The bartender thought, This gorilla couldnt possibly know the prices of drinks and gave him 50 cents change.
As he handed back the two quarters, the bartender said, You know, we dont get too many gorillas in here.
The gorilla said, As bad as you overcharge, Im surprised you get any.
(Excerpt) Read more at cdapress.com ...
A three-legged dog goes into a Wild West saloon and orders a beer. He then bangs his glass on the bar and declares, Im looking for the man who shot my paw.
That joke was old when Henny Youngman was born..................
Prices updated for 2005. I should have updated them for 2018.
Classics never go out of style. Think of all the young uns who never heard it before!
“There’s no such thing as and ‘Old Joke’ if you’ve never heard it before.”....Groucho Marx...............
Lol!
A three-legged dog goes into a Wild West saloon and hands the bartender a note , Im looking for the man who shot my maw.
I was sent home from the first grade for telling that joke.
Guy walked into a taxidermy shop with two dead rabbits.
“Want them mounted?”
“No, just holding hands.”
Little girl walking down a country road pulling a bull on a rope. A farmer walks by.
“Whatcha’ doin?”
“Oh, I’m taking this bull down to the pasture to mate with the cows.”

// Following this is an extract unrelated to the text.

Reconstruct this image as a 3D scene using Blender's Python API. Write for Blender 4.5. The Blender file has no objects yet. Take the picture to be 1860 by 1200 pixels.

“Well, couldn’t your father do that?”
“No, it’s gotta’ be a bull.”
Sorta like: Dollars to Donuts.
ML/NJ
How do you make holy water?
Boil the hell out of it.
Lurlene replied, "Well, Leroy, you can go right ahead. It's your cow."
A father notices his daughter using her pedal car in the driveway, with the family dog sitting on the hood.
Closer inspection reveals the little girl is holding the end of a rope, the other end of which is tied around the dog’s testicles.
“What’s going on with the rope and Rex, Sally?”
“This is my fire engine. He’s the siren.”
A hitchhiker was thumbing for a ride along a highway. Finally a car stops and picks him up. The hitchhiker thanks the driver for stopping and says ...You know a lot of people wont pick up hitchhikers fearing they could be serial killers. The driver laughs... Oh Im not too worried ...what would be the odds of two serial killers being in the same car at the same time.
That’s racist and I’m offended.
You can say that with pretty much any joke these days.
A blond woman frantically calls the fire department, “My house is on fire! My house is on fire!” the person at the other end of the line listens and says calmly “slow down Mam, now, how do we get there?”
The blond pauses and replies ...Duh, Big red truck!
Yep. That one doesn’t work anymore, does it? It was such a good one, too.